В Салониках мы, конечно же, посетили кафедральный собор, где поклонились мощам св. вмч. Димитрия Солунского. В последние дни честная глава святого особенно обильно мироточила. Закрывшись в гостиничном номере, я предвкушал вожделенный отдых после безсонных ночей на Афоне. Но не тут-то было. Всю ночь под окнами, выходящими на оживленную улицу, веселилась молодежь. Не работал кондиционер. Подумал: «Вот, в очередной раз Господь показывает, что идеальный комфорт на Земле невозможен.

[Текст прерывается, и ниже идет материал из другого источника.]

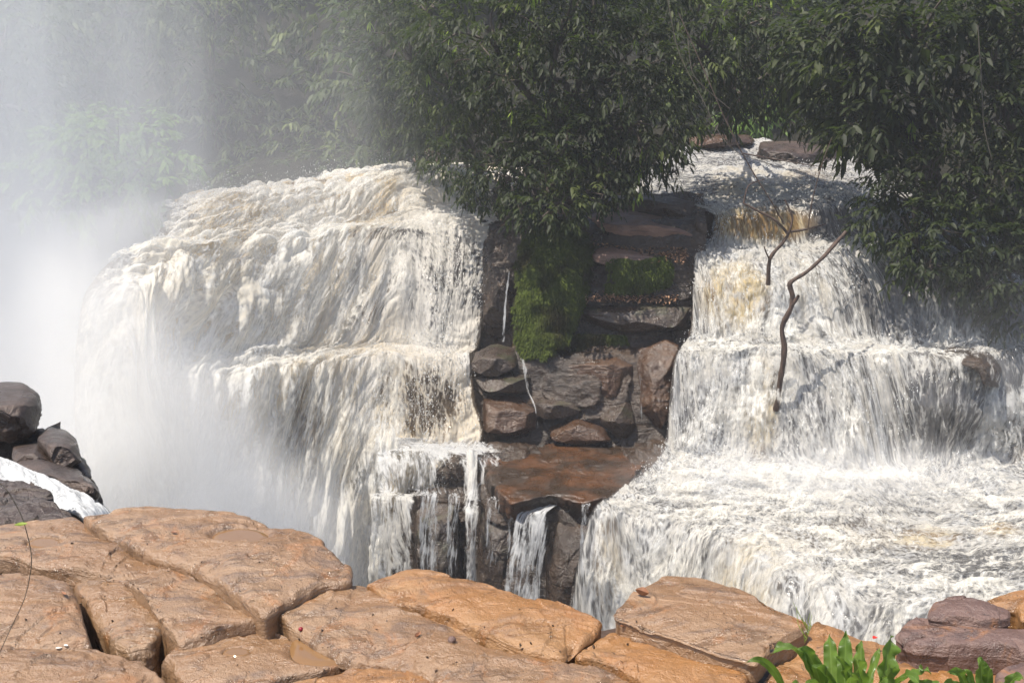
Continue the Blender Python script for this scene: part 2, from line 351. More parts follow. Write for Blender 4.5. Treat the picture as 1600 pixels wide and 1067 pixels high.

Он ставит нас в такие условия, чтобы мы не забывали, что являемся странниками и пришельцами на Земле, что мы «не имеем здесь пребывающего града, но грядущего взыскуем». В салоне самолета я со скепсисом смотрел, как стюардесса демонстрирует технику безопасности в полете: ремни, которыми нужно пристегиваться; жилетки, которые нужно надувать; лампочка, которая зажигается в воде и т.д. Почти никто на это не обращает внимание. Представил себе, какой шок испытывают пассажиры самолета, оказавшегося в аварийной ситуации. По-моему, в этом случае единственным реалистичным вариантом было бы «правило одной кнопки» (по аналогии с принципом «одного окна»): в случае ЧП нажать ее и ты моментально оказываешься в надутой жилетке, все лампочки светятся и все ремни на тебе.
«Вы будете баранину или телятину?» - любезно спрашивает стюардесса. «Нет ли у вас рыбы?» - робко, с надеждой в голосе спрашиваю я. Ответ отрицательный. Вздыхаю: «Давайте курятину». Поковырялся в салате, закусил сыром, мясо отдал спутнику. Да, тут явно на монашествующих не рассчитывали, также как в среду и в пятницу на всех постящихся. Стюардесса скороговоркой предлагает чай такой-то и такой. Прошу с лимоном. Оказалось, что был вариант и с молоком. Досада – опять не в точку, сегодня все-таки не постный день, можно было бы и с молоком. Обращаться вторично не решаюсь, чтобы не случилось какого-либо искушения, опасаюсь нарушить внутренний мир и расточить приобретенное духовное богатство.
Долгое время после возвращения я размышлял о Святой Горе. Чудное место во Вселенной. Другое, более подходящее место для духовных подвигов трудно себе представить. В первый мой приезд был «в дикую», тогда были проблемы с проживанием и передвижением. Сейчас же все было по-другому.